The government is hoping to send thousands of migrants more than 4,000 miles away to the East African country as part of a deal to deter asylum seekers…reports Asian Lite News
Interior minister Suella Braverman said she was convinced Rwanda was a safe country to resettle migrants who had arrived in Britain illegally but she declined to set any deadline for the first deportations to the country.
The British government is hoping to send thousands of migrants more than 4,000 miles away to the East African country as part of a 120 million pound ($148 million) deal to deter asylum seekers crossing the English Channel from France in small boats.
The plan was announced in April 2022, but the first deportation flight was blocked by an injunction from the European Court of Human Rights. London’s High court ruled in December the scheme was legal, but opponents are seeking to appeal that ruling.
Britain last month set out details of a new law barring the entry of asylum seekers arriving in small boats across the Channel that will prevent them from claiming asylum and will aim to deport them either back to their homeland or to so-called safe third countries.
Some charities say the proposed law could be impractical and criminalise the efforts of thousands of genuine refugees.
Braverman was asked by the BBC’s Laura Kuenssberg about a violent protest over rations in a camp in Rwanda in 2018, which Rwandan police said resulted in the deaths of at least five refugees.

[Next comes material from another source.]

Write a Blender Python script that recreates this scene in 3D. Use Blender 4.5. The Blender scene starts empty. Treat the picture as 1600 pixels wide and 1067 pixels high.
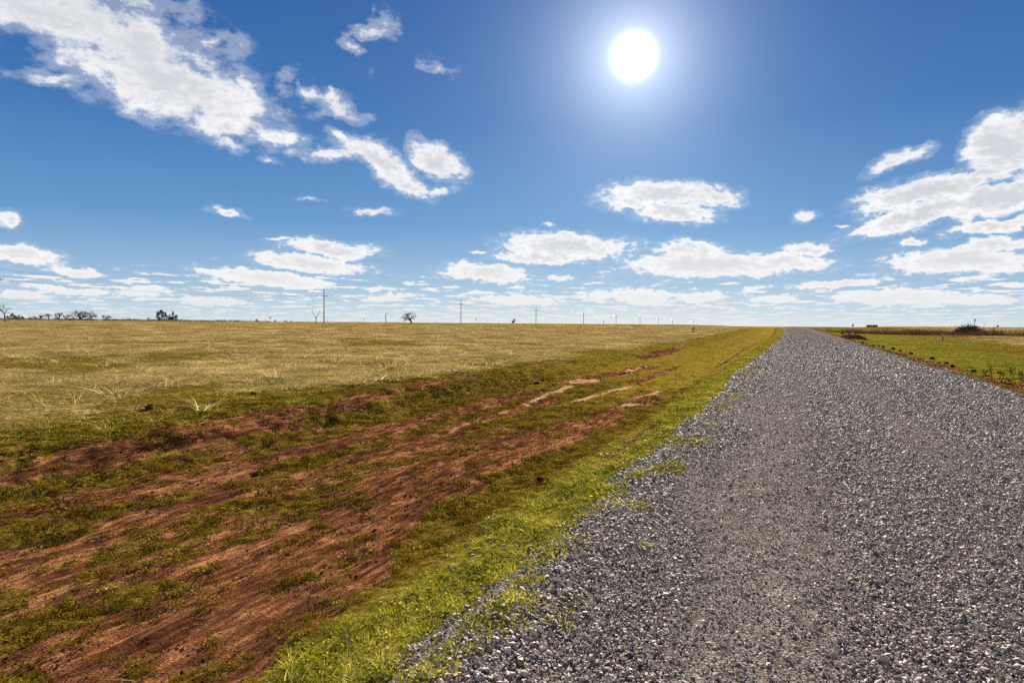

Braverman said she was not familiar with that case but was “on strong ground” in saying Rwanda was a safe country, and she added that it was the right solution for Britain’s small boats problem.
“We’re looking at 2023 and beyond,” she said on Sunday. “The High Court – senior expert judges – have looked into the detail of our arrangement with Rwanda and found it to be a safe country and found our arrangements to be lawful.”
Braverman, who visited Rwanda last month, would not give a deadline for the first flight to depart.
“We have to be realistic,” she told Sky News. “We had a very strong victory in the High Court at the end of last year on Rwanda. We’ve now introduced legislation. We want to move as quickly as possible to relocate people from the UK to Rwanda.”
However, a Home Office source had told reporters that “we are certainly working towards getting the flights off before the summer”. Several news organisations interpreted that as a pledge to remove people under the scheme.
Braverman was also unable to say when the government’s plan to “stop the boats” bringing people across the Channel would be delivered. “I’m not going to put dates on it, but the rules are clear: if you arrive here illegally, you’ll be detained,” she said.
The shadow levelling up secretary, Lisa Nandy, said government strategies to tackle irregular immigration had failed and added millions of pounds to the costs of improving the asylum system – and that Braverman should take responsibility.
“She complains about an asylum system that’s broken. I think she really does need to ask who broke it, and the answer to that lies by looking in a mirror,” she told the BBC’s Sunday with Laura Kuenssberg programme.
“I think this is a con trick being perpetrated on the British people. The government is not processing asylum claims. They’ve got an enormous backlog. They’ve added £500m to the costs because of these delays that have been caused by them pursuing all these new strategies: barges that don’t exist, claims to send people to Rwanda that haven’t materialised. What we need is a government that gets a grip on the system.”
Braverman refused to confirm reports that ministers were close to signing a contract with Portland port authorities over floating accommodation for refugees, saying she was looking at “all sorts of land and sites and vessels” for accommodation.
However, one source confirmed to the Guardian that the Bibby Stockholm, a vessel moored off the Dorset coast, would be used by the government to house refugees from June.
The home secretary said: “We’re aiming to roll out these sites very quickly and start making them fit for accommodation purposes and relocate people on to those sites for asylum purposes.
“But we’re looking at all options. We’re looking at all sorts of land and sites and vessels and we’re in negotiations with a high number of operators around the country.”
Braverman also refused to say whether she still wanted annual overall net immigration, which the Office for National Statistics estimated at about 500,000 last year, to be capped at 100,000.
She said last October that her “ultimate aspiration” would be to get it down into the tens of thousands, while the Conservatives’ 2019 manifesto made a commitment that “overall numbers will come down”.
Braverman insisted that Rwanda was “safe for refugees” despite being asked about an incident in which, Kuenssberg said, police shot live rounds at a group of refugees and 12 people were killed at the Kiziba refugee camp in 2018, according to the UN.